Marie-Nicole Lemieux (Contralto), Jan Lisiecki (Piano)
Orchestre symphonique de Montréal, Kent Nagano (Conductor)


Kent Nagano (© Felix Broede)


On Monday night, the Orchestre symphonique de Montréal (OSM) presented an almost masterful performance of Bruckner’s Symphony No. 9 in D minor. In a close, literal reading, Conductor Kent Nagano and the OSM realized many dramatic, intimate and anguished moments.



Nagano maintained a tight rein on the mounting drama of the monumental first movement. The early brass climax almost overwhelmed. The horns and Wagner tubas, unusually seated behind the second violins at stage left, played flawlessly. (The basses, also in an unorthodox location, were positioned behind the first violins and the cellos at stage right.) All string sections performed with ardour and precision. Nagano conducted the entire movement with firm pacing and even balance among all components of the orchestra. He bridged the various themes gracefully and sustained the rhythm, permitting the audience to “float” along with the music.

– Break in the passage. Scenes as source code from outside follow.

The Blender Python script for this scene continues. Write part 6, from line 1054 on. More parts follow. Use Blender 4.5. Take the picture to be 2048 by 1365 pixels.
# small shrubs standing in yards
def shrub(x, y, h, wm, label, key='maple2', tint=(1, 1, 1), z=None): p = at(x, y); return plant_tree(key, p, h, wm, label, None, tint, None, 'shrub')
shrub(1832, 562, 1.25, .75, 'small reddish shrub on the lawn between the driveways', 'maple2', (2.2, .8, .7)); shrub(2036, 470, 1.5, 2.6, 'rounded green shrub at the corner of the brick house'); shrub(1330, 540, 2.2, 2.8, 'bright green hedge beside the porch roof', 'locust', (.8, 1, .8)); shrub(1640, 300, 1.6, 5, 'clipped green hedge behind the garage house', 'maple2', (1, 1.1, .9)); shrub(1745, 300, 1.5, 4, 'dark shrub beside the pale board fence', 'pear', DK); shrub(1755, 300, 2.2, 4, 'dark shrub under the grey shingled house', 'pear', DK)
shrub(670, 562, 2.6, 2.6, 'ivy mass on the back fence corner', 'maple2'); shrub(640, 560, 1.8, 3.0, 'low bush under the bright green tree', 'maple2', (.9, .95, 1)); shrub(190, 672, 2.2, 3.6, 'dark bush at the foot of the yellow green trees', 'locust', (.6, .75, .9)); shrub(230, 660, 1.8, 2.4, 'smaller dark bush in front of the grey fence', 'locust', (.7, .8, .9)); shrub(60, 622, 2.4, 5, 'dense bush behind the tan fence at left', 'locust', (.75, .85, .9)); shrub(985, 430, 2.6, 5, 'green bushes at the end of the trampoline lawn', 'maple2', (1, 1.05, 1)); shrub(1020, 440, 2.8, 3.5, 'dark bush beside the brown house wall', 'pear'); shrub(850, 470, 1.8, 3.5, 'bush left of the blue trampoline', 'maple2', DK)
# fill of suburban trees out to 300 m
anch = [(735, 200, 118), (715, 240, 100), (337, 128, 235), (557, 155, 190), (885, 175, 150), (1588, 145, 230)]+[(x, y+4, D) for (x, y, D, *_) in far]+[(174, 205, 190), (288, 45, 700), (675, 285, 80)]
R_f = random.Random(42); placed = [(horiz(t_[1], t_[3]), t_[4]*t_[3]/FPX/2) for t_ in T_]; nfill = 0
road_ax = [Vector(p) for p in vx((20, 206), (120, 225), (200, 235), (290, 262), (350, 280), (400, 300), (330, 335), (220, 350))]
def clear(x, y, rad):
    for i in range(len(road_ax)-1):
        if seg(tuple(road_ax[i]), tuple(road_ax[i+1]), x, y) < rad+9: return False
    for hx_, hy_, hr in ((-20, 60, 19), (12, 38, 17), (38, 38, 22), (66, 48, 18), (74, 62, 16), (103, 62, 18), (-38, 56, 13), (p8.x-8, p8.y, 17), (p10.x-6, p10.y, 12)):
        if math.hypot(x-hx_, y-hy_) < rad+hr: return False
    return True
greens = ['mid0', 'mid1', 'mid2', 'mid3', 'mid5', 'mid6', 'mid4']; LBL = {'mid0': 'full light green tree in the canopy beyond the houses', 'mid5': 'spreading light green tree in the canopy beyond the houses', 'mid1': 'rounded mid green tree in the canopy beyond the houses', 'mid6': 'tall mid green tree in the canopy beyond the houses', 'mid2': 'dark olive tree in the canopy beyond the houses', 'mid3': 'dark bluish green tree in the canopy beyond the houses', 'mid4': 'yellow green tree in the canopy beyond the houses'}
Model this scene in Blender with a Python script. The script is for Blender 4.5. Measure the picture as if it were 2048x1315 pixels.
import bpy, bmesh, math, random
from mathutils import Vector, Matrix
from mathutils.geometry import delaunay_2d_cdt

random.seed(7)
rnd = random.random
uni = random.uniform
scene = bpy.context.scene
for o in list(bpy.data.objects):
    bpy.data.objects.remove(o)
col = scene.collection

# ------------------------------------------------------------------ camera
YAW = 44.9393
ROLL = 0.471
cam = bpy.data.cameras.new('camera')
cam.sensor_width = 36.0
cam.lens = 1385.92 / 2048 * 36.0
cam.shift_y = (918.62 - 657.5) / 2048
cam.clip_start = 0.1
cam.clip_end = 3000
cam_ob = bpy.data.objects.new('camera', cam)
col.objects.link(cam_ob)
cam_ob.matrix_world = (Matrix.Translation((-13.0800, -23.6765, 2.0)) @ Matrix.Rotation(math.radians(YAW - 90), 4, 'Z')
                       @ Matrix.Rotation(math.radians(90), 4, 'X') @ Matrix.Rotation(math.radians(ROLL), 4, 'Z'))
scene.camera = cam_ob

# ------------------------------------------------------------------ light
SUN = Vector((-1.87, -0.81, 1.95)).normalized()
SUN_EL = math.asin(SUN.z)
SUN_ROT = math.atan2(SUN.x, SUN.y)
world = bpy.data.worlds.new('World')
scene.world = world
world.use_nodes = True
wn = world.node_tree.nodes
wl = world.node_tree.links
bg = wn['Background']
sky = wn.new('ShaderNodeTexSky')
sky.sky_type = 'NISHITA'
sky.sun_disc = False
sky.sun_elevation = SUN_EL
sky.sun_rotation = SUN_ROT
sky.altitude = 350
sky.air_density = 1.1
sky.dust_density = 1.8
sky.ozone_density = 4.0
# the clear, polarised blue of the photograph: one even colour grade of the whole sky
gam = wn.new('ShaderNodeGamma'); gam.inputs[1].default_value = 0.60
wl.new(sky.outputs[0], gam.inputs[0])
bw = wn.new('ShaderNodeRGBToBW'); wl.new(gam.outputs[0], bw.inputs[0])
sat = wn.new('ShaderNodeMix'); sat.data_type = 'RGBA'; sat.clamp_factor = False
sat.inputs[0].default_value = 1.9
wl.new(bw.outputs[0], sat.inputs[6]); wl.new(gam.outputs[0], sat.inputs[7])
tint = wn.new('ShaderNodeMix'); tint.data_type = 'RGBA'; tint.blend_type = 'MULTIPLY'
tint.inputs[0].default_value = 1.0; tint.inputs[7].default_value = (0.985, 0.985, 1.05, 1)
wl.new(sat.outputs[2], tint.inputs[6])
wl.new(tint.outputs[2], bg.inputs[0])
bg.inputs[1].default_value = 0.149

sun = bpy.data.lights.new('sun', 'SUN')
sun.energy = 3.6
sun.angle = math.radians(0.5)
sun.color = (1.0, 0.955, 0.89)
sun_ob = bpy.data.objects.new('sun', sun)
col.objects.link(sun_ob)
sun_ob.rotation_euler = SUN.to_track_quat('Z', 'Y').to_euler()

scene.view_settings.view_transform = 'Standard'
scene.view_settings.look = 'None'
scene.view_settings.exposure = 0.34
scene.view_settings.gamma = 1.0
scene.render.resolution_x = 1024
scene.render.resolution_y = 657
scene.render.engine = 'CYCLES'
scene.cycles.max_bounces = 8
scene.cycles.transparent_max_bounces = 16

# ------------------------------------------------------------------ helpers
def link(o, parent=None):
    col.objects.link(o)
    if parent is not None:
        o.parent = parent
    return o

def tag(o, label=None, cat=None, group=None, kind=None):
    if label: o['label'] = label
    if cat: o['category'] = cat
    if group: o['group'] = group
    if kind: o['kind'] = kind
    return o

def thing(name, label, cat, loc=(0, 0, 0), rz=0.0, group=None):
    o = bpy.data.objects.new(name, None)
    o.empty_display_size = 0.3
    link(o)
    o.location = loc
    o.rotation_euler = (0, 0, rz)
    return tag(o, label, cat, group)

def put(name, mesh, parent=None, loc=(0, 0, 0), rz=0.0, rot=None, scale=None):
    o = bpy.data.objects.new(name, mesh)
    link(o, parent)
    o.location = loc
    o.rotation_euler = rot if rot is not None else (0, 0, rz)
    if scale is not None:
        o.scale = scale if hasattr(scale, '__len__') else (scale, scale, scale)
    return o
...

The vigorous, colorful and imaginatively realized Scherzo could have used a little more sparkle.



The concluding Adagio unfolded with sweeping grandeur. Each thematic section excelled on its own, but Nagano had difficultly in maintaining a seamless dramatic line – so vital in connecting the conductor to the music and the music to the listener. The performance lacked warmth. It engaged, but didn’t really reach out and grab the listener. As one critic ventured, it felt a little “haughty”.



Before intermission, Marie-Nicole Lemieux, at the peak of her career, sang Brahms’s Vier Ernste Gesänge with color and imagination, accompanied by a purportedly “Brahmsian” orchestration by the German composer Detlev Glanert (b. 1960). Prior to, between, and after the Songs, Glanert contributed four connecting preludes and a postlude of his own composition. To me they recalled the music of Britten’s Peter Grimes or Elgar’s Sea Pictures. They did, however, provide a credible riff to the harmonic modernity of Bruckner’s Ninth.



Busoni transcriptions of two Bach chorale preludes, Nun komm, der Heiden Heiland (Now Come, Saviour of the Gentiles) and Wachet auf, ruft uns die Stimme (Sleepers, awake!) framed the Brahms Songs. Jan Lisiecki delivered a delicate, correct interpretation from a piano placed at the far side of the stage in front of the horns. This curious placement may have been intended to provide a transition from the horns, which played the final notes of Glanert’s Postlude, into the opening of Wachet auf. Nagano allowed only a few seconds pause between the two.



This concert formed part of the Montreal Bach Festival. Just two preludes, however, and transcriptions at that, totalling less than ten minutes, hardly qualify a concert to be part of a Bach festival.